In a 1929 edition of the Encyclopaedia Britannica, TE Lawrence wrote of Turkish forces fighting his own Arab Revolt in the 1914-18 war. He might have been writing of Isis as it attacks the Syrians and Russians today. He asked of the insurgents, some of whom he led, “…suppose they were an influence, a thing invulnerable, intangible, without front or back, drifting about like a gas? Armies were like plants, immobile as a whole, firm-rooted, nourished through long stems to the head. [The Arabs] might be a vapour.” Lawrence even wrote that “the printing press is the greatest weapon in the armoury of the modern [guerrilla] commander”. Today – still, despite its defeats and its false claims – the internet is the greatest weapon in the armoury of Isis.
The Russians have read all this.

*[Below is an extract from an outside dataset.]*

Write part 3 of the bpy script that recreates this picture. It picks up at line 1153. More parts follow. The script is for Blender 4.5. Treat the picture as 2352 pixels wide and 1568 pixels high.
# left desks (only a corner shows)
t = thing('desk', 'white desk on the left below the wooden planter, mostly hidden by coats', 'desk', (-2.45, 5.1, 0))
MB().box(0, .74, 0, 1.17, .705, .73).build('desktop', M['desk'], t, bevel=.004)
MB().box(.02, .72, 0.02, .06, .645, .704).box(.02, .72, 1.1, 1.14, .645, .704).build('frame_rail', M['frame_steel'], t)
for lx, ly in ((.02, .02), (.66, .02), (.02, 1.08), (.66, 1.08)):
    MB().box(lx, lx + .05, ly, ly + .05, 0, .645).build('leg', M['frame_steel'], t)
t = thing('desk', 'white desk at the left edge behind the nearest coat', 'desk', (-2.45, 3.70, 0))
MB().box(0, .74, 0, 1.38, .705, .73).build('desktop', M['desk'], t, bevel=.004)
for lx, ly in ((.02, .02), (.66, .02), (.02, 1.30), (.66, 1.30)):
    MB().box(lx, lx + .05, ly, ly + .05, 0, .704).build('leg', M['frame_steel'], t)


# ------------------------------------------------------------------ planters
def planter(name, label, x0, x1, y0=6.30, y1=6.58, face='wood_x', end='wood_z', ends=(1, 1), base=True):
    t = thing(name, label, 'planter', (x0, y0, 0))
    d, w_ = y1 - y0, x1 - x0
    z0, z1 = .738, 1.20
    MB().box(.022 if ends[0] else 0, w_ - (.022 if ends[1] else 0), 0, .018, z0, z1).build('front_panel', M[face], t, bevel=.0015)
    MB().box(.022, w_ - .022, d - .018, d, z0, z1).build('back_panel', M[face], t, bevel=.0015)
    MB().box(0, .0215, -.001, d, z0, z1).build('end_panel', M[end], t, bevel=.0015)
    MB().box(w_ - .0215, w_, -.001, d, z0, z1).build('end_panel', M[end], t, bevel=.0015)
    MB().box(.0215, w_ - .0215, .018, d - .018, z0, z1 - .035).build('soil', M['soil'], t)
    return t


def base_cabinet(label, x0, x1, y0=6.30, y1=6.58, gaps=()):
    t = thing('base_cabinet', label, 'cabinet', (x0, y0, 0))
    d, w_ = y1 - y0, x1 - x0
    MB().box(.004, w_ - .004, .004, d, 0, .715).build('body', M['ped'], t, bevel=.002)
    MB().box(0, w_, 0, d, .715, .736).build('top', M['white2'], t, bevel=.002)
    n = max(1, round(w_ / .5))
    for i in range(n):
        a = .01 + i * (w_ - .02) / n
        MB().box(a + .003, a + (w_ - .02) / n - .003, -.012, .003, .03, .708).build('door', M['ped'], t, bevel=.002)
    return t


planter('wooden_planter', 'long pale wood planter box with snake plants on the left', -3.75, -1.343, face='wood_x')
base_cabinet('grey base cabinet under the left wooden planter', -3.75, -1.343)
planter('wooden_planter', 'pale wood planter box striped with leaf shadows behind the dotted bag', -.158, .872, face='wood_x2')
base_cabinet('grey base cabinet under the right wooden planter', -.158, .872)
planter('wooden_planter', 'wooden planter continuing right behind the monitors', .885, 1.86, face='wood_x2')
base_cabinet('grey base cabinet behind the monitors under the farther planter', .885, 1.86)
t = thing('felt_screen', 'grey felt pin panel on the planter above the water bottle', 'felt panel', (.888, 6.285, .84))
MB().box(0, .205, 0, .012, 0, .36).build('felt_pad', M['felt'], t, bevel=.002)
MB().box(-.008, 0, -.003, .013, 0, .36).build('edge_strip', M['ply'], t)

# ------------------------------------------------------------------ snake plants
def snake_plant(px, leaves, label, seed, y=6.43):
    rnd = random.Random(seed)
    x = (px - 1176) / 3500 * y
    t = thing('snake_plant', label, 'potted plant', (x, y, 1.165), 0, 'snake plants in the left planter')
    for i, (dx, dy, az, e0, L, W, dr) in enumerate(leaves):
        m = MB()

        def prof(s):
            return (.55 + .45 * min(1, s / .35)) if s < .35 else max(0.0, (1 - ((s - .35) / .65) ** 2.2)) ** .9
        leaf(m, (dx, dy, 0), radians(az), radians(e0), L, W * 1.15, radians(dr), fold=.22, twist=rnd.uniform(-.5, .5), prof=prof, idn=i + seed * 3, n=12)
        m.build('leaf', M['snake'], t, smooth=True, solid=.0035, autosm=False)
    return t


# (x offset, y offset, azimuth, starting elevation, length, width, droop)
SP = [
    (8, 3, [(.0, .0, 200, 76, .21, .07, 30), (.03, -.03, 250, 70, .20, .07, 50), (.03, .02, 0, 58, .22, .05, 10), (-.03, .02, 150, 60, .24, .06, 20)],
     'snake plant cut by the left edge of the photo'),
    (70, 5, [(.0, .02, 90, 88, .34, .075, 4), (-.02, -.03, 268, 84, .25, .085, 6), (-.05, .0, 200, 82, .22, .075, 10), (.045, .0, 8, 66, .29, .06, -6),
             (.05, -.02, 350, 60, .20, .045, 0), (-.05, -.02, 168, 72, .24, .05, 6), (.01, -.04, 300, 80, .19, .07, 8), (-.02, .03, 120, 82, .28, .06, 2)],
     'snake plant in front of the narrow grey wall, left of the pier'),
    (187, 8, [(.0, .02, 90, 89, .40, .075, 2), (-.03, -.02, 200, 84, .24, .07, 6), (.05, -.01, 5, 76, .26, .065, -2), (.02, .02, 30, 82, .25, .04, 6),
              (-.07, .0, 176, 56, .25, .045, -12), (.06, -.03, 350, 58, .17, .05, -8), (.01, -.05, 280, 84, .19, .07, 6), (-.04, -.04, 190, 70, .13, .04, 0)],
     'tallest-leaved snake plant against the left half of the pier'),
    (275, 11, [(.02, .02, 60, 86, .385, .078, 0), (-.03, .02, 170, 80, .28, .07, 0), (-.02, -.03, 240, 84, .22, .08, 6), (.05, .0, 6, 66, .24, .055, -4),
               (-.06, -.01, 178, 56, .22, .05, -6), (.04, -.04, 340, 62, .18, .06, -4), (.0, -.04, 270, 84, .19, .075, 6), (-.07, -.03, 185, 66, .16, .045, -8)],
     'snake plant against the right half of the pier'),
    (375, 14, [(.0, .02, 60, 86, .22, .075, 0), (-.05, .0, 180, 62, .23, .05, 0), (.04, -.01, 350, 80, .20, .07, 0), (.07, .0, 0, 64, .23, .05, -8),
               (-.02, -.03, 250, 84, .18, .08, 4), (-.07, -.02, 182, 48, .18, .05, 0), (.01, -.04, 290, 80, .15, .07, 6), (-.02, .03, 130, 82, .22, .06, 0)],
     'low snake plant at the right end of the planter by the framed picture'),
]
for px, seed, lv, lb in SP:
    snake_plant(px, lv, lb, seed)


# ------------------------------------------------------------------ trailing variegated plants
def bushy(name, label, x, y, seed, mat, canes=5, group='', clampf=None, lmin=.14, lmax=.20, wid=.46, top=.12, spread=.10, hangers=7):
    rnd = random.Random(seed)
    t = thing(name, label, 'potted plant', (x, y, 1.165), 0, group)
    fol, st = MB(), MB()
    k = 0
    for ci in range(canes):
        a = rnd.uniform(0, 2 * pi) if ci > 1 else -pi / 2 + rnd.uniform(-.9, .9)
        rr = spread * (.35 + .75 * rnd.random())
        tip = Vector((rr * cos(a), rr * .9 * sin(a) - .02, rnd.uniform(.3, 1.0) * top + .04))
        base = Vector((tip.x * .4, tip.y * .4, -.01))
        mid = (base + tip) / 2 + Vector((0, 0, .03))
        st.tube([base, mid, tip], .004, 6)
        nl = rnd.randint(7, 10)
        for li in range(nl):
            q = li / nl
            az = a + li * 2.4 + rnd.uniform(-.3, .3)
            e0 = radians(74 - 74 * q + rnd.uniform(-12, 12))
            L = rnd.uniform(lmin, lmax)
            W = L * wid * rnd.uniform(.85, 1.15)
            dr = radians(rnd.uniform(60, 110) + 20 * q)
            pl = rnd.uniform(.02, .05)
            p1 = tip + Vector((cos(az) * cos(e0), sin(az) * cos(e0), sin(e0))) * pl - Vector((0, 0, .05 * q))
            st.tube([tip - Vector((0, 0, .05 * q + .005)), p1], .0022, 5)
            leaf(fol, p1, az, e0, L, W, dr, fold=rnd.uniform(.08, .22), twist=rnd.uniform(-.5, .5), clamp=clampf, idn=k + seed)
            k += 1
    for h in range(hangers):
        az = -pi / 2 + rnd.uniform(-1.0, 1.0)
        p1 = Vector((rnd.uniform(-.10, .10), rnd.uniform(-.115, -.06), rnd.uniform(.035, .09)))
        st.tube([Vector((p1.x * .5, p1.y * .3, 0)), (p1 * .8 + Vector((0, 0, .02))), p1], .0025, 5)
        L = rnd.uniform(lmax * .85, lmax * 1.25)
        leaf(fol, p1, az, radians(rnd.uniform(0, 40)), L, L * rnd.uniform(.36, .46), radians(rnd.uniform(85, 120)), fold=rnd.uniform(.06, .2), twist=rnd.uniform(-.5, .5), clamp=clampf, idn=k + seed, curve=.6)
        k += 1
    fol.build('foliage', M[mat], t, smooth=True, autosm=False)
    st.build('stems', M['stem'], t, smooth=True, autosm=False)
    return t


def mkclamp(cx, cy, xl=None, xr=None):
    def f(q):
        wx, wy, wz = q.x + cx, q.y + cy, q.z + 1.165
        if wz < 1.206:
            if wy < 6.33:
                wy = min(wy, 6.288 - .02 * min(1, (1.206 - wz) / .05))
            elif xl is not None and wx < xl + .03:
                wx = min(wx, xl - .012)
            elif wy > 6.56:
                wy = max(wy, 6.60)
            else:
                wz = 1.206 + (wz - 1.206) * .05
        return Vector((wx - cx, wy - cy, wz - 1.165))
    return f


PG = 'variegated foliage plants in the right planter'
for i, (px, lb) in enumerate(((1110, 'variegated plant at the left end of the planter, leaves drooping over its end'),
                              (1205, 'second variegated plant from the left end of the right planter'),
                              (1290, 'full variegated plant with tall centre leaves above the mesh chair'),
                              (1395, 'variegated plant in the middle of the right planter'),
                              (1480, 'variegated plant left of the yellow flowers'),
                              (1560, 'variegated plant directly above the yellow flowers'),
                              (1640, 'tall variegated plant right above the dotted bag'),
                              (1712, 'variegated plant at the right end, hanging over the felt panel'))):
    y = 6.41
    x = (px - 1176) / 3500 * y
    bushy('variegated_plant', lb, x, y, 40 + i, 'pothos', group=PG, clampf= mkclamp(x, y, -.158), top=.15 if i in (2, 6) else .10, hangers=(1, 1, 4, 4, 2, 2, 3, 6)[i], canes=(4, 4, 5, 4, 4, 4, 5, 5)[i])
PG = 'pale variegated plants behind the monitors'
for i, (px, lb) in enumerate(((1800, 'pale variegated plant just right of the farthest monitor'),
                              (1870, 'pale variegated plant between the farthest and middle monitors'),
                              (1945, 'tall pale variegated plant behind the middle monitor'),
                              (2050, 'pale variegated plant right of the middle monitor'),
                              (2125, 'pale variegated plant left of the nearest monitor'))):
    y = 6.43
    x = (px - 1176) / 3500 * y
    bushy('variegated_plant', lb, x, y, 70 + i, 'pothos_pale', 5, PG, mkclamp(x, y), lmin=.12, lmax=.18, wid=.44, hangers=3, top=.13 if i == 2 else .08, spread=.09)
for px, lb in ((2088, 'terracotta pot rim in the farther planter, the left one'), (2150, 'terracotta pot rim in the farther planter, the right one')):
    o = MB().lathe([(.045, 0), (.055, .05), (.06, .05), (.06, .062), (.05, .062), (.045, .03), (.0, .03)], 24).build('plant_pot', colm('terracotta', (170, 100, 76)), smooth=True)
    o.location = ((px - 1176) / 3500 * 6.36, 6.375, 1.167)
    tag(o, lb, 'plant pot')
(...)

So have the Syrians. And so, presumably, have Isis. They didn’t need Lawrence to inspire them – they have Saudi Wahhabism to do that – although it is true that a British aircraft dropped a propaganda sheet over Riyadh during the First World War, warning pro-Turkish Arabs that they would be “liquidated” if they did not support the “Islamic Caliphate” which, so the British claimed at the time, represented the Arabs in revolt against the Ottoman empire. It is trite to state that history repeats itself in the Middle East – it does this everywhere, even in Germany and Catalonia – but those “vapours” have not gone away. Nor will they, even if Assad’s military victory is complete and Iraq’s army can control its western provinces. For by then, we’ll be dealing with Kurdistan yet again, rewriting its own history of betrayal. Russia is likely to avoid that particular war. For now.